Ultimately, there’s very few ground-breaking changes Van Gaal can make. The back-line should remain unchanged unless the Dutchman prefers youth, but the attack isn’t so straightforward. Wayne Rooney is rediscovering his confidence and goal-scoring form and will start upfront, whereas the returning Adnan Januzaj offers selection issues behind the striker.
Mata’s preference to drift into central areas would see the Spaniard as a liability unless he plays in his preferred no.10 role. Alberto Moreno and Nathaniel Clyne may maintain the caution displayed against Arsenal, but they represent an attacking threat if space is available. United may be better suited offering direct players in these wide positions, but if Liverpool persist without a holding midfielder, the Dutchman may be encouraged to field the Spaniard off the right.
At Newcastle, Van Gaal placed Jesse Lingard on the left to cope with Daryl Janmaat’s threat from right-back, and the youngster may retain his starting spot despite a key second half miss that should have sealed three points for the Red Devils. Memphis Depay may also be rewarded with a start in place of Lingard following two positive performances off the bench.
Nevertheless, Liverpool’s key absentees insist United are slight favourites here. Though United may encounter issues with Liverpool’s pressing, they possess various attacking threats that could prove decisive. Martial and Memphis’ intent to cut infield from the left and make runs beyond the defence would fluster Klopp’s men, while Liverpool lack a reliable goal-threat in the final third.
The overall match, however, should be fairly tight due to a potential battle in midfield, combined with a lack of creativity and penetration from both sides in open play.

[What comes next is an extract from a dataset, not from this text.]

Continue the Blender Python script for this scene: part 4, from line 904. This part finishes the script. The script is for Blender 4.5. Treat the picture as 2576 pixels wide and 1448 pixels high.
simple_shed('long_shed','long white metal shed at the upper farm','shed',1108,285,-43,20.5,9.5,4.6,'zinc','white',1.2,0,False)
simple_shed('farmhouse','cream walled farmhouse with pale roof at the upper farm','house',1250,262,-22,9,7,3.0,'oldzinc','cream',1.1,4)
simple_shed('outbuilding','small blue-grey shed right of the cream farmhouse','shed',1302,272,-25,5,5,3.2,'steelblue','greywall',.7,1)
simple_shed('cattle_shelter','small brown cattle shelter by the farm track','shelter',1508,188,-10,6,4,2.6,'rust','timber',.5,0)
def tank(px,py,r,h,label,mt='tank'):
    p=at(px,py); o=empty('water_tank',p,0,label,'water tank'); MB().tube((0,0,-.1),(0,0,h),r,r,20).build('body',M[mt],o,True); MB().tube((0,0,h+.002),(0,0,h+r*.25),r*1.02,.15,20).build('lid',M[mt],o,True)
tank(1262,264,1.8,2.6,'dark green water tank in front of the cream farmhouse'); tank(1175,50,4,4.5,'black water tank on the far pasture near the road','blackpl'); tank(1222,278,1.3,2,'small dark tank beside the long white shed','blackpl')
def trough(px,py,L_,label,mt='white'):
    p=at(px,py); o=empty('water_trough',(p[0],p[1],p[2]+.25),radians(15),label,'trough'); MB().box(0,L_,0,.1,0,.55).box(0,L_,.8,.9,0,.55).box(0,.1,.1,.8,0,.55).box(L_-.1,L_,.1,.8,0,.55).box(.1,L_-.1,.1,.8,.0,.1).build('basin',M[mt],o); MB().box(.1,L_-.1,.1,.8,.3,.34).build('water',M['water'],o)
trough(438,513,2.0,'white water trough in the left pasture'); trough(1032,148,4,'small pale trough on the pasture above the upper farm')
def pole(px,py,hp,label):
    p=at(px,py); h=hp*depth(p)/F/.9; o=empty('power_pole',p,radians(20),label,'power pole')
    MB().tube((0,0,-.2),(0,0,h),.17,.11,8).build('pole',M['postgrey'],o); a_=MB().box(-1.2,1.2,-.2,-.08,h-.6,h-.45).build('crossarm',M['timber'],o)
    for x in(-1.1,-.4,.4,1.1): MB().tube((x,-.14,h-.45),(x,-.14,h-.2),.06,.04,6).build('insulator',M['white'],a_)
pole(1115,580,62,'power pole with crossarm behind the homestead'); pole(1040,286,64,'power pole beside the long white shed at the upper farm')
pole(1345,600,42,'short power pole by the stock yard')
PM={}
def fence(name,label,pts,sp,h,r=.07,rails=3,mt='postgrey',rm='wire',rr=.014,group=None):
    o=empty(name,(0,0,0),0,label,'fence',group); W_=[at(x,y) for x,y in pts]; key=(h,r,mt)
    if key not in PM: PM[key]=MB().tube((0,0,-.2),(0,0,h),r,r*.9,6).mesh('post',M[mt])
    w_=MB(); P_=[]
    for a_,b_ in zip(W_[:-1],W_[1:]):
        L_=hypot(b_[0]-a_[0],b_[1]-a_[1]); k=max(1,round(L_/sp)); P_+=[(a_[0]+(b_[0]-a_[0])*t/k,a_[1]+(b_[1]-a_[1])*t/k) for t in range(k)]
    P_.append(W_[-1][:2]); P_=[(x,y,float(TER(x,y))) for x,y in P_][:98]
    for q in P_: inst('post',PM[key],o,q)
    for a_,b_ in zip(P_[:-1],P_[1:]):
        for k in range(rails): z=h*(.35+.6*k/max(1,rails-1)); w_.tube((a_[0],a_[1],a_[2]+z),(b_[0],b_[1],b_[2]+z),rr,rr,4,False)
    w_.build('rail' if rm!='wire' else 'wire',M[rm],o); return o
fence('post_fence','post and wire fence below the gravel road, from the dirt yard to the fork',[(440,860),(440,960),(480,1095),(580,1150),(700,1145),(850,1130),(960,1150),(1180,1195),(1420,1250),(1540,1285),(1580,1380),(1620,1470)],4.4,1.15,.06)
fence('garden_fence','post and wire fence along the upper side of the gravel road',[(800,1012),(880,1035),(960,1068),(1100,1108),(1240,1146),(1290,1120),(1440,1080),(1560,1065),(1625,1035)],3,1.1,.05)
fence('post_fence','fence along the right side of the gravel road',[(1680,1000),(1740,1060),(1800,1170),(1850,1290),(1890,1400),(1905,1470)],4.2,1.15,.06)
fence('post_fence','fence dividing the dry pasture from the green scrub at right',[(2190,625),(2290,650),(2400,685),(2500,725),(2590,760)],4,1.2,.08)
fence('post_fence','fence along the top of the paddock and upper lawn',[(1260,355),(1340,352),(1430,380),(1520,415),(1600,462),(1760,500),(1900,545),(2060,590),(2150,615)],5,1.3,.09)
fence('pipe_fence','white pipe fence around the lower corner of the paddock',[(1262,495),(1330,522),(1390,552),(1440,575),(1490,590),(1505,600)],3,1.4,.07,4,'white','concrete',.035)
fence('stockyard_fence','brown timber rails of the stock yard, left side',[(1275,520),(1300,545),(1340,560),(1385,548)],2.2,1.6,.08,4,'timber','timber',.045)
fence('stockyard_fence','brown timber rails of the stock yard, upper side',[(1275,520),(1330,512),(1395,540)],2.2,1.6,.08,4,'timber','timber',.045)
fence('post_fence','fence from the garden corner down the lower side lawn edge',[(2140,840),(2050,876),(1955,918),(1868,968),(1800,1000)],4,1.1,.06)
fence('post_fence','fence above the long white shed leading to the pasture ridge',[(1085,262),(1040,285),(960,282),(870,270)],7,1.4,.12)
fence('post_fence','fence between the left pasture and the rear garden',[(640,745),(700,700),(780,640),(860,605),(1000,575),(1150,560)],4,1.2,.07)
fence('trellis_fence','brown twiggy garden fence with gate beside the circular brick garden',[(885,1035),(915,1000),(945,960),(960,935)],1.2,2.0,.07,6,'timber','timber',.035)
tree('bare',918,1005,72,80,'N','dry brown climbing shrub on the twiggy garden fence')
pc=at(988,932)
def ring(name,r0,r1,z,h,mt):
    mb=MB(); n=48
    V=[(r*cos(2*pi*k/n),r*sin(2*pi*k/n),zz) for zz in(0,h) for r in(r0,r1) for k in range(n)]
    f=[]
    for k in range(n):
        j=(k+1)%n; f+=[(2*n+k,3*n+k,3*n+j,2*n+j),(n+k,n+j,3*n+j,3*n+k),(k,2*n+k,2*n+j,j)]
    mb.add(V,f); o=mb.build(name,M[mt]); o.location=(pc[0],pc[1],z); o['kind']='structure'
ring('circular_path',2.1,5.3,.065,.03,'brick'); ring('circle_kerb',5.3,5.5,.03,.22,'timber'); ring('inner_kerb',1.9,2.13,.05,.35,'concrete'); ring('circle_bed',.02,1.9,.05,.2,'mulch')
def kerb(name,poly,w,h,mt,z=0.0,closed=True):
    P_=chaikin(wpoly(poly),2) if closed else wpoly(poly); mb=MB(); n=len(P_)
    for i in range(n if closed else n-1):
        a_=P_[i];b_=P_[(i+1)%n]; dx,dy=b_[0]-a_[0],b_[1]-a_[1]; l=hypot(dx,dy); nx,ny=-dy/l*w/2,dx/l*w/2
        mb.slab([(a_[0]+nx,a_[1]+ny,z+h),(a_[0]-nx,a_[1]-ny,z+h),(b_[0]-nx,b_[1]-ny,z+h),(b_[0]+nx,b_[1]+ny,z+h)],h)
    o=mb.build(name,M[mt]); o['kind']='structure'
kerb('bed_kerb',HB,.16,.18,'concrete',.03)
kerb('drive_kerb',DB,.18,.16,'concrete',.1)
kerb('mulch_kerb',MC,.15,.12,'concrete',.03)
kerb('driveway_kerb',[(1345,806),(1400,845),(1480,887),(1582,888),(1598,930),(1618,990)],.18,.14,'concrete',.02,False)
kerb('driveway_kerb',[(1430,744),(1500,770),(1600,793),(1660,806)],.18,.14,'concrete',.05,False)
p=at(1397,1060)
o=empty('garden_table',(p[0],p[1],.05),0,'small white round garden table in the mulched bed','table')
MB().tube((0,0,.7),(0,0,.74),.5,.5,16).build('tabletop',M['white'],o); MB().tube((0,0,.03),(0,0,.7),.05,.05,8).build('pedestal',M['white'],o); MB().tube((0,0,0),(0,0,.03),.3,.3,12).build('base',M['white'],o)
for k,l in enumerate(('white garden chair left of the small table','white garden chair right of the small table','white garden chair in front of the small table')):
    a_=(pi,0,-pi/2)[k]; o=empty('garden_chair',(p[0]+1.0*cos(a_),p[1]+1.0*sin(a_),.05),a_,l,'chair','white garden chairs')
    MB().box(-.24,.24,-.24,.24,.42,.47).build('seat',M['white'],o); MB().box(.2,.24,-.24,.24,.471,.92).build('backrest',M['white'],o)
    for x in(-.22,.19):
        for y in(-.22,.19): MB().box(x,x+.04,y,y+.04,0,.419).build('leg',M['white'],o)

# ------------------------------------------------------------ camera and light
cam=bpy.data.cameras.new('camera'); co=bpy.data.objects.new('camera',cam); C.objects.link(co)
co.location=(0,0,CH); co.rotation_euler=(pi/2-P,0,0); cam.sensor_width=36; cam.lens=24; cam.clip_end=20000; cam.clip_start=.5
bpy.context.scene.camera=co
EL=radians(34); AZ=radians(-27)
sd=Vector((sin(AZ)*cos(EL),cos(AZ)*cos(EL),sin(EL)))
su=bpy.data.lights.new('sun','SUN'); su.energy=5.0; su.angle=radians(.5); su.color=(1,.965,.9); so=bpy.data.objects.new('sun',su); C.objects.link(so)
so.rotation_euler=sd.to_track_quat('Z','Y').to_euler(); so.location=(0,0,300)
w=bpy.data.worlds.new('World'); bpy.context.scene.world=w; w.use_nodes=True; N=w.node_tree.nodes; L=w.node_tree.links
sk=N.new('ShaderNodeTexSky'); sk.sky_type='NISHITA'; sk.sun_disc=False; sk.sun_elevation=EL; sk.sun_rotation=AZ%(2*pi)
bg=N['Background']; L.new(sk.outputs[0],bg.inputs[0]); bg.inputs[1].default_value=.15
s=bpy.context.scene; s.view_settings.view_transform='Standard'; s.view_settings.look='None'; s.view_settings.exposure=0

But where Liverpool’s back-line and goalkeeping have been questionable all season, United still remain the team with the most clean-sheets, and arguably the best defensive shape out of possession.
Van Gaal may be suffering without the tempo-setting Schweinsteiger and Carrick, but United pose the bigger goal threat, and identifying the right balance in the final third will be decisive.